_GOAL OF THE EXERCISE_:
Copy out the lines of the records below, and only those lines, from the one with "Continue the Blender Python script for this scene: part 2, from" through the one with "b.finish(60)", exactly as they appear.

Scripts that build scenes
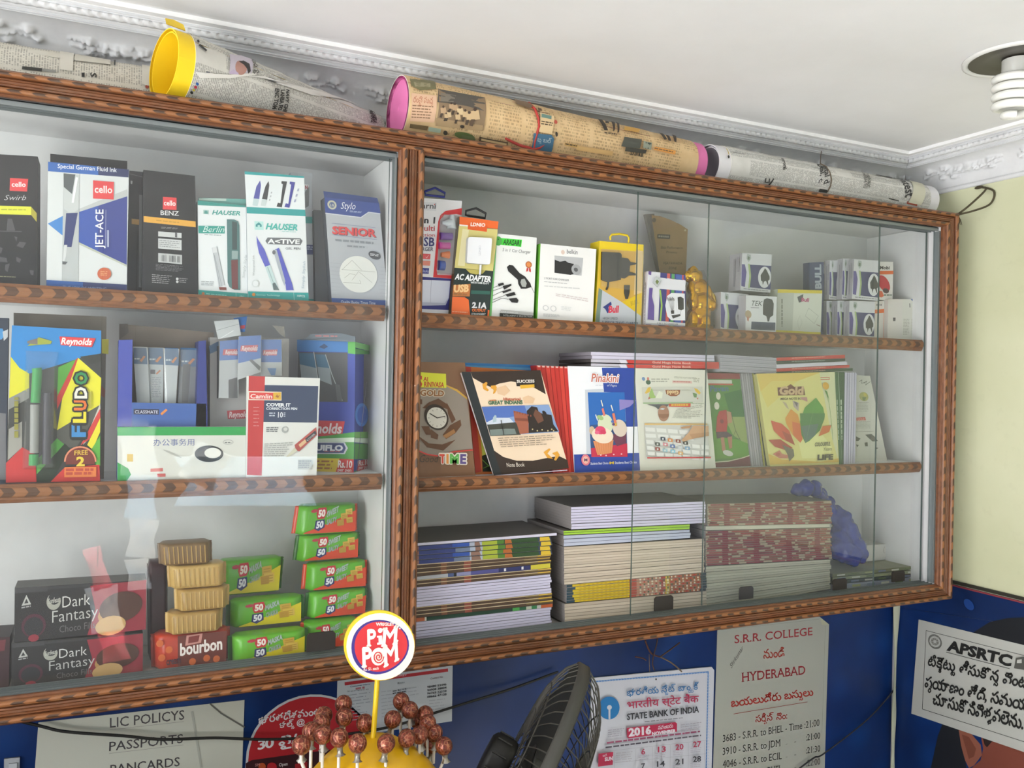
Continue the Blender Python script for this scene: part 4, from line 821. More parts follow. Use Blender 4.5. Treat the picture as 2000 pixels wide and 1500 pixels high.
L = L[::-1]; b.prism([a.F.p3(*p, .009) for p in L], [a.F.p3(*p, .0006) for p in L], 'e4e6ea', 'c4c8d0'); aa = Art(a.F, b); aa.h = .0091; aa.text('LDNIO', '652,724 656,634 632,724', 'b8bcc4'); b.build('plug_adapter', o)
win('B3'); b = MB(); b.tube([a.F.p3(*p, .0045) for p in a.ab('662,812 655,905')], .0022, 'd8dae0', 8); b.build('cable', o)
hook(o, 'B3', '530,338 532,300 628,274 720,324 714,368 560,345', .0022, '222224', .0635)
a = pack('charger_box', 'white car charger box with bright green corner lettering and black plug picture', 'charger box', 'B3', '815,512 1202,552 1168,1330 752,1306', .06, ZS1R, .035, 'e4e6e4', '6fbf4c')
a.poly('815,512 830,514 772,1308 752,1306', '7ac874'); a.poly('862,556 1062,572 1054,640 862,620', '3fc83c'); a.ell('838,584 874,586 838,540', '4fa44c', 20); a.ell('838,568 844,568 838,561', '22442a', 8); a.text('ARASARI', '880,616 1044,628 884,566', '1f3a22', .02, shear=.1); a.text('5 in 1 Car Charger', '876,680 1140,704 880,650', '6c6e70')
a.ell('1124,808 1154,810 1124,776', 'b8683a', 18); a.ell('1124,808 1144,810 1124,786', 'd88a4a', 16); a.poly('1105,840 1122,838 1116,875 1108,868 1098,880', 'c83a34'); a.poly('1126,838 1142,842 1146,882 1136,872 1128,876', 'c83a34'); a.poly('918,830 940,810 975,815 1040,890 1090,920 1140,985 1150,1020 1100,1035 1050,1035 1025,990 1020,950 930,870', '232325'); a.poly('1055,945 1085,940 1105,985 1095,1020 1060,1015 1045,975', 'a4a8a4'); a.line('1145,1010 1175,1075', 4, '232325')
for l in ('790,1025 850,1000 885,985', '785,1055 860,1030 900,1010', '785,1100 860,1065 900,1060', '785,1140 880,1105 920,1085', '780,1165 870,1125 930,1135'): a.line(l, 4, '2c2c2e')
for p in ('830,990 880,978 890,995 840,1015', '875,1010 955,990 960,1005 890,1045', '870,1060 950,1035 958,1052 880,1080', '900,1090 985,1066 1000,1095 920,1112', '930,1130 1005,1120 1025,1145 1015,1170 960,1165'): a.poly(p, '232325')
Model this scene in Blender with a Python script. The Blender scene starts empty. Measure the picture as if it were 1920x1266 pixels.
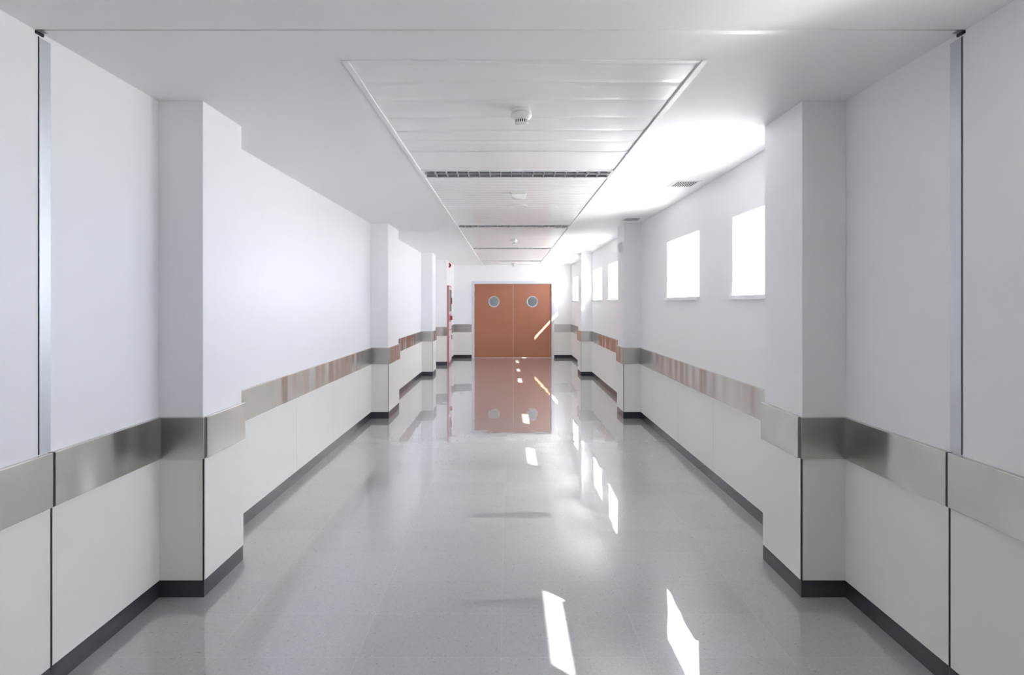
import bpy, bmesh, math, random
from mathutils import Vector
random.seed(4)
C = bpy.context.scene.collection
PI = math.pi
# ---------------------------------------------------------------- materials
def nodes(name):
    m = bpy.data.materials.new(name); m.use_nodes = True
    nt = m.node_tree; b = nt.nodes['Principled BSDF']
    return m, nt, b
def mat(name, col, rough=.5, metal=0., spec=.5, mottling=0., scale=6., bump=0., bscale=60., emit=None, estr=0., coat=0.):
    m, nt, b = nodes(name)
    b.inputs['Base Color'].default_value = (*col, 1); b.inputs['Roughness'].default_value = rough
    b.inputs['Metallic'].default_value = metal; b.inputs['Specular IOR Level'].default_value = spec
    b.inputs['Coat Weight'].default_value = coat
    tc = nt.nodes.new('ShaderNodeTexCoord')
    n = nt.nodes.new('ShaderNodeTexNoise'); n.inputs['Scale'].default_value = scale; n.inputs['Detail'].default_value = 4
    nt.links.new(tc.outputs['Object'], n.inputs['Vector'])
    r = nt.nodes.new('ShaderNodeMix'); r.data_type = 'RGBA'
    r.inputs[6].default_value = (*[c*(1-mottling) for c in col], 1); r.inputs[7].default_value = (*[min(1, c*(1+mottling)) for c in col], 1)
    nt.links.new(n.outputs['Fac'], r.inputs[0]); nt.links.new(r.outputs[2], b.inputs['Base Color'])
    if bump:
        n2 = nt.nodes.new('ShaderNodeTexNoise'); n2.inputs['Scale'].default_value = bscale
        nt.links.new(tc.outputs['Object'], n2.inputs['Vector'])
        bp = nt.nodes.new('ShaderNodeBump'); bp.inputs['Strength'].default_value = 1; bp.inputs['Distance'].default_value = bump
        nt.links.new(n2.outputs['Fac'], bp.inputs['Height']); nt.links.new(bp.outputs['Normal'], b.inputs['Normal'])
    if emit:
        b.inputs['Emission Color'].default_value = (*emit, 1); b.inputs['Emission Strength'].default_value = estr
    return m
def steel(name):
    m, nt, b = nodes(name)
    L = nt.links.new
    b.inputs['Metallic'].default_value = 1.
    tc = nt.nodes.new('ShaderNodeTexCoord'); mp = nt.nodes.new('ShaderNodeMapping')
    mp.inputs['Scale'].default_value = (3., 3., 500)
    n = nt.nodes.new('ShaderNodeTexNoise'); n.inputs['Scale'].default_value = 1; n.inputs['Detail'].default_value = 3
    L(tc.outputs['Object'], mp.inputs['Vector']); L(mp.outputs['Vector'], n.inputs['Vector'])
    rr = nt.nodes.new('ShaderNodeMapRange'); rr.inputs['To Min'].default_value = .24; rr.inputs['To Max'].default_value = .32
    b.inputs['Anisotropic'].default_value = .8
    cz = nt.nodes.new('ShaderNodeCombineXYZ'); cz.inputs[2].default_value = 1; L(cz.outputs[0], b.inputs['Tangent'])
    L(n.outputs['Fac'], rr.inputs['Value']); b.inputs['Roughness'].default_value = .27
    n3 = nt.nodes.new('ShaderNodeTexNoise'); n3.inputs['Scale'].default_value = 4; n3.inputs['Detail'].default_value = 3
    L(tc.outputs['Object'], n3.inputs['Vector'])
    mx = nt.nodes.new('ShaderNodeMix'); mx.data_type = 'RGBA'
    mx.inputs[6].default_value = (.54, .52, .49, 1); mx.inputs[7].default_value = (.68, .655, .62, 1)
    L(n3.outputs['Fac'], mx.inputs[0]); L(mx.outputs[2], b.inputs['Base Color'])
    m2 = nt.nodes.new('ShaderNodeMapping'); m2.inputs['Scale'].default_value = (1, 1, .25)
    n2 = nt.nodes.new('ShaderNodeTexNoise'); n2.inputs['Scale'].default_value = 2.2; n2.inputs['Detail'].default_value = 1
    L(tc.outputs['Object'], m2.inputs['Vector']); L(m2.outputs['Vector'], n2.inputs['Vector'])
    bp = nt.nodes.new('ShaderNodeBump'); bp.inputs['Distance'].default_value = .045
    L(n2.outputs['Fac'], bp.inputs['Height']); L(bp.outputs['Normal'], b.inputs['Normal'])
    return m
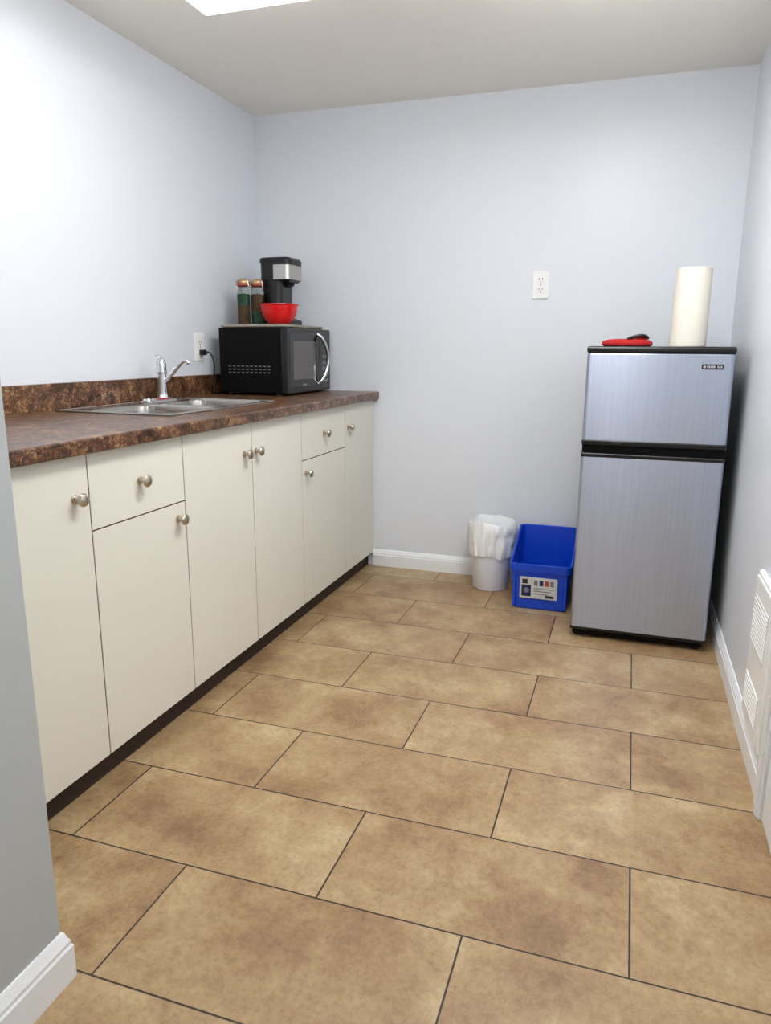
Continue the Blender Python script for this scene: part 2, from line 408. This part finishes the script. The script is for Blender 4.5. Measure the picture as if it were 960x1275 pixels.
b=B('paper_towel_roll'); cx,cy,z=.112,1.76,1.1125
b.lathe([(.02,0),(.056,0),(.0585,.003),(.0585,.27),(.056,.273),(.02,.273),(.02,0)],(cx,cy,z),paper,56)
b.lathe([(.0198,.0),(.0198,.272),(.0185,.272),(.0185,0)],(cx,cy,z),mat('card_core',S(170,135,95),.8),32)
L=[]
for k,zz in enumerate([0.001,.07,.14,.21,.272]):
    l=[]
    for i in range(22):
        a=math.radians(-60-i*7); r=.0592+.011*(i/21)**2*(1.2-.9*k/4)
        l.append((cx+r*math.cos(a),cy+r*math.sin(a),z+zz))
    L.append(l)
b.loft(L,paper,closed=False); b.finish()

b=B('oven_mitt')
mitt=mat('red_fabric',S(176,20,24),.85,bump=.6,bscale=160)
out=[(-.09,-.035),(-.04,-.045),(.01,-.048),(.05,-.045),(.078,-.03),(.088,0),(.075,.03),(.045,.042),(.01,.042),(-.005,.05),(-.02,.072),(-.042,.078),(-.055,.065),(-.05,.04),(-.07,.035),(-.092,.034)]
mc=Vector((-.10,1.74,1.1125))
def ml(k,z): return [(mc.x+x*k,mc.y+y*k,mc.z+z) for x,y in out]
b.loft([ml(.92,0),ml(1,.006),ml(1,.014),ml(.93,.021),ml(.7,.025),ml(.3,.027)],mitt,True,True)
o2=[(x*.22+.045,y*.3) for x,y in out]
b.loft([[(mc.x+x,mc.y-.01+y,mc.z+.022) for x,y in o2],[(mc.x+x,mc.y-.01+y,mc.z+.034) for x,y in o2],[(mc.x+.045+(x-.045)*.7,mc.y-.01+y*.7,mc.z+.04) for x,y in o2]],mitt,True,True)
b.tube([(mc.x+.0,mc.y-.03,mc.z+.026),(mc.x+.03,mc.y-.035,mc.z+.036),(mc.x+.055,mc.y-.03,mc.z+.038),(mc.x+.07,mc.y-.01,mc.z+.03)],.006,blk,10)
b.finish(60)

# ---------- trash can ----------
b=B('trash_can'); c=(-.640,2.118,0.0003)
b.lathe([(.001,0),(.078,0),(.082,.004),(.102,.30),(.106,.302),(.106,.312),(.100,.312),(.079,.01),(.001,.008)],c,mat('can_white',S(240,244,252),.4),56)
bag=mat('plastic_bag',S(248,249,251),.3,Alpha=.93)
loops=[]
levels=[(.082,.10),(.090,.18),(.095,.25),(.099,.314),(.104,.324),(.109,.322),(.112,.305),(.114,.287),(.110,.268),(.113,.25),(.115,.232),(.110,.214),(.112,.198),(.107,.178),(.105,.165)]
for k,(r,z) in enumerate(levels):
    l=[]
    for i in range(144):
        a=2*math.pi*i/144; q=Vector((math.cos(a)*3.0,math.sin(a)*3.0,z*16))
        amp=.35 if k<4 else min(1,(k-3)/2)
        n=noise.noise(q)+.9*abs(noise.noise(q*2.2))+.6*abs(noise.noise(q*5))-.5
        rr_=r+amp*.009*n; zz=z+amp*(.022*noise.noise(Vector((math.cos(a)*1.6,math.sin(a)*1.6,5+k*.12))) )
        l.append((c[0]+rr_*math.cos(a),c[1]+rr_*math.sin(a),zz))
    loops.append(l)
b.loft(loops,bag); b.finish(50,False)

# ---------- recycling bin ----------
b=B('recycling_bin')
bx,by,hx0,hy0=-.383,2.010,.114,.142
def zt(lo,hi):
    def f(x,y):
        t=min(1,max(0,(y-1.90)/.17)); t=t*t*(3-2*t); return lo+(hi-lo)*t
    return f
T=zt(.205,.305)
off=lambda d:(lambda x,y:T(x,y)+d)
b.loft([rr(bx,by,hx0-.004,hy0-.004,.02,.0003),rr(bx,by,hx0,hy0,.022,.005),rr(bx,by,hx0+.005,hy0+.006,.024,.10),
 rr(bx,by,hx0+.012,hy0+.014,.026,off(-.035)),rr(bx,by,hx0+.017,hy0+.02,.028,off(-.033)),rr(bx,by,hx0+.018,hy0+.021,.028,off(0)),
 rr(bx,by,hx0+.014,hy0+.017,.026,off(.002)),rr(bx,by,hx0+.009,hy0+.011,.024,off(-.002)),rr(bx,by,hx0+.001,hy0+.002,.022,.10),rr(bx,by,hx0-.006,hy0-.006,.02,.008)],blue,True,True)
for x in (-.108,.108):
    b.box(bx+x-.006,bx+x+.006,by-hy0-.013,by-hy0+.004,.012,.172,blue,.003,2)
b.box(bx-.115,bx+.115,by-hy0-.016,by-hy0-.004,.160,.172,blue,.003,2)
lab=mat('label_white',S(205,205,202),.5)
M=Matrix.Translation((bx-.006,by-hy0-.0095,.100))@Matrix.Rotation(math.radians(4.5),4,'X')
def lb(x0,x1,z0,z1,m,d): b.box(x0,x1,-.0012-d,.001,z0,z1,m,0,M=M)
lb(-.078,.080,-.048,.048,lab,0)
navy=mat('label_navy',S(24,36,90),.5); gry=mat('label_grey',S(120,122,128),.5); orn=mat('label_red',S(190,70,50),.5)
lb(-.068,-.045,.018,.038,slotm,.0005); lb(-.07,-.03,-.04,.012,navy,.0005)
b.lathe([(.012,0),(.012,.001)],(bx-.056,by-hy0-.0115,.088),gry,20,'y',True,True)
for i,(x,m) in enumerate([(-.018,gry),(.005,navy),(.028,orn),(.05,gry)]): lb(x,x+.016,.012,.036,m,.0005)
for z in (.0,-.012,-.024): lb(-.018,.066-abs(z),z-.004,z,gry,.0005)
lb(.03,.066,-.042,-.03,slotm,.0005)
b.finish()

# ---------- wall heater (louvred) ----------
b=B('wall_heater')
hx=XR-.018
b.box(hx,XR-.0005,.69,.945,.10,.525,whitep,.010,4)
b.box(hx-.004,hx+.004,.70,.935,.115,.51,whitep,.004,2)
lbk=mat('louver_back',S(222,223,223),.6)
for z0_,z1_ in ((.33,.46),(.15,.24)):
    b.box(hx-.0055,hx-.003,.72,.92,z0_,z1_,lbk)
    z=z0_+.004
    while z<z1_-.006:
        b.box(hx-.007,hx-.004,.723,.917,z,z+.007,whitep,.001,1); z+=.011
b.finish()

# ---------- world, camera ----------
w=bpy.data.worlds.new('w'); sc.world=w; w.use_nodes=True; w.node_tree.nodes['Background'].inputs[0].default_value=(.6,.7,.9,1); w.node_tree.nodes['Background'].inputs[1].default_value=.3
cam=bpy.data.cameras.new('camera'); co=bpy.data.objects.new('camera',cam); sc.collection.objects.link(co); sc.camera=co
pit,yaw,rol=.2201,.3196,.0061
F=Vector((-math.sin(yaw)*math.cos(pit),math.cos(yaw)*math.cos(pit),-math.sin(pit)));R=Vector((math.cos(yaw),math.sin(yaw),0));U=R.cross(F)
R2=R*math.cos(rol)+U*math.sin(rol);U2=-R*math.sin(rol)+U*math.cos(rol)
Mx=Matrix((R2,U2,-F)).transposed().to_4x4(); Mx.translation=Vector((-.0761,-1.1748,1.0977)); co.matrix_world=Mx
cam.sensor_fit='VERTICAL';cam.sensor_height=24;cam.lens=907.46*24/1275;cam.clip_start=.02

_RESPONSE TO THE TASK_:
Continue the Blender Python script for this scene: part 2, from line 408. This part finishes the script. The script is for Blender 4.5. Measure the picture as if it were 960x1275 pixels.
b=B('paper_towel_roll'); cx,cy,z=.112,1.76,1.1125
b.lathe([(.02,0),(.056,0),(.0585,.003),(.0585,.27),(.056,.273),(.02,.273),(.02,0)],(cx,cy,z),paper,56)
b.lathe([(.0198,.0),(.0198,.272),(.0185,.272),(.0185,0)],(cx,cy,z),mat('card_core',S(170,135,95),.8),32)
L=[]
for k,zz in enumerate([0.001,.07,.14,.21,.272]):
    l=[]
    for i in range(22):
        a=math.radians(-60-i*7); r=.0592+.011*(i/21)**2*(1.2-.9*k/4)
        l.append((cx+r*math.cos(a),cy+r*math.sin(a),z+zz))
    L.append(l)
b.loft(L,paper,closed=False); b.finish()

b=B('oven_mitt')
mitt=mat('red_fabric',S(176,20,24),.85,bump=.6,bscale=160)
out=[(-.09,-.035),(-.04,-.045),(.01,-.048),(.05,-.045),(.078,-.03),(.088,0),(.075,.03),(.045,.042),(.01,.042),(-.005,.05),(-.02,.072),(-.042,.078),(-.055,.065),(-.05,.04),(-.07,.035),(-.092,.034)]
mc=Vector((-.10,1.74,1.1125))
def ml(k,z): return [(mc.x+x*k,mc.y+y*k,mc.z+z) for x,y in out]
b.loft([ml(.92,0),ml(1,.006),ml(1,.014),ml(.93,.021),ml(.7,.025),ml(.3,.027)],mitt,True,True)
o2=[(x*.22+.045,y*.3) for x,y in out]
b.loft([[(mc.x+x,mc.y-.01+y,mc.z+.022) for x,y in o2],[(mc.x+x,mc.y-.01+y,mc.z+.034) for x,y in o2],[(mc.x+.045+(x-.045)*.7,mc.y-.01+y*.7,mc.z+.04) for x,y in o2]],mitt,True,True)
b.tube([(mc.x+.0,mc.y-.03,mc.z+.026),(mc.x+.03,mc.y-.035,mc.z+.036),(mc.x+.055,mc.y-.03,mc.z+.038),(mc.x+.07,mc.y-.01,mc.z+.03)],.006,blk,10)
b.finish(60)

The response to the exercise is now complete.